TASK REQUIREMENTS –
Reproduce, word for word, every line from the first one down to the line containing "R = math.radians", and nothing else.

DATA –
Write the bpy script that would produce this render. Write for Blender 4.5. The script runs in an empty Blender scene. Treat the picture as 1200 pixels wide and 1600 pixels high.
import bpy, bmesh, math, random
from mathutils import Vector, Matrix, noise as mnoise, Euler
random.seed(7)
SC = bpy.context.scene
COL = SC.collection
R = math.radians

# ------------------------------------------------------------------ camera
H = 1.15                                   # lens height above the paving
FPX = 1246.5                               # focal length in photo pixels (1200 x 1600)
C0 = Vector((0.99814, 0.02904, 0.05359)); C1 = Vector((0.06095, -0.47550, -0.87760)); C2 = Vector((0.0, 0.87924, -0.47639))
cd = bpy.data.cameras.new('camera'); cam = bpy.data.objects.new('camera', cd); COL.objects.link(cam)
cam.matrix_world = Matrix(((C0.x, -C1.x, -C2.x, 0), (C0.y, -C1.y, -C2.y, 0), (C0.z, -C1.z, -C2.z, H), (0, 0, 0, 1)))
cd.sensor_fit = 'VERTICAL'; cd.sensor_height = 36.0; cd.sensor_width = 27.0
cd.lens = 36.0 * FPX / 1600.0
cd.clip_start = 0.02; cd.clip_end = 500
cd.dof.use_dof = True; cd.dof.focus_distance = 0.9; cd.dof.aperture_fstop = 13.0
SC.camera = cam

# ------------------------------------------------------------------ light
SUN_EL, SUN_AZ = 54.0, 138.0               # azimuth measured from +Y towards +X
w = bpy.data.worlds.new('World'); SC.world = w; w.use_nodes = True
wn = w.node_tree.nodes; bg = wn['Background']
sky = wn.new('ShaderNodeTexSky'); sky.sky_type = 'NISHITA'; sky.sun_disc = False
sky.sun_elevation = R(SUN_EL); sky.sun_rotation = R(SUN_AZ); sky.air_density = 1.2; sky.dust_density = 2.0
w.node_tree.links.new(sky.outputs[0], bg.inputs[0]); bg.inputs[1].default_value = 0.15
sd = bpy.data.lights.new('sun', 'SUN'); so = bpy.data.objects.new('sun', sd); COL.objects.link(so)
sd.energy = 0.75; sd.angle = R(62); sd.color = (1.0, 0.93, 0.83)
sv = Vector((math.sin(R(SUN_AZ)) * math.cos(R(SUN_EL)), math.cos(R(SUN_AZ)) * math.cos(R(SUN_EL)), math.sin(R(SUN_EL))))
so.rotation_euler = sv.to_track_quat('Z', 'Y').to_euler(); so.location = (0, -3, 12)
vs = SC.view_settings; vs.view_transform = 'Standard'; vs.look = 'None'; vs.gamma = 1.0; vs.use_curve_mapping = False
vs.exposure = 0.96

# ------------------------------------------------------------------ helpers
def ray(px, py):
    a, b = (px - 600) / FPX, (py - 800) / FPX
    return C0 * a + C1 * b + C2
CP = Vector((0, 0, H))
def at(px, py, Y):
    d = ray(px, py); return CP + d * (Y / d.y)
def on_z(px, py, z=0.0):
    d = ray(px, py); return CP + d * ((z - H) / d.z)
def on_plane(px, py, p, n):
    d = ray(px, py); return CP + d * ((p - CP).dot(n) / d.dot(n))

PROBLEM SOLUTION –
Write the bpy script that would produce this render. Write for Blender 4.5. The script runs in an empty Blender scene. Treat the picture as 1200 pixels wide and 1600 pixels high.
import bpy, bmesh, math, random
from mathutils import Vector, Matrix, noise as mnoise, Euler
random.seed(7)
SC = bpy.context.scene
COL = SC.collection
R = math.radians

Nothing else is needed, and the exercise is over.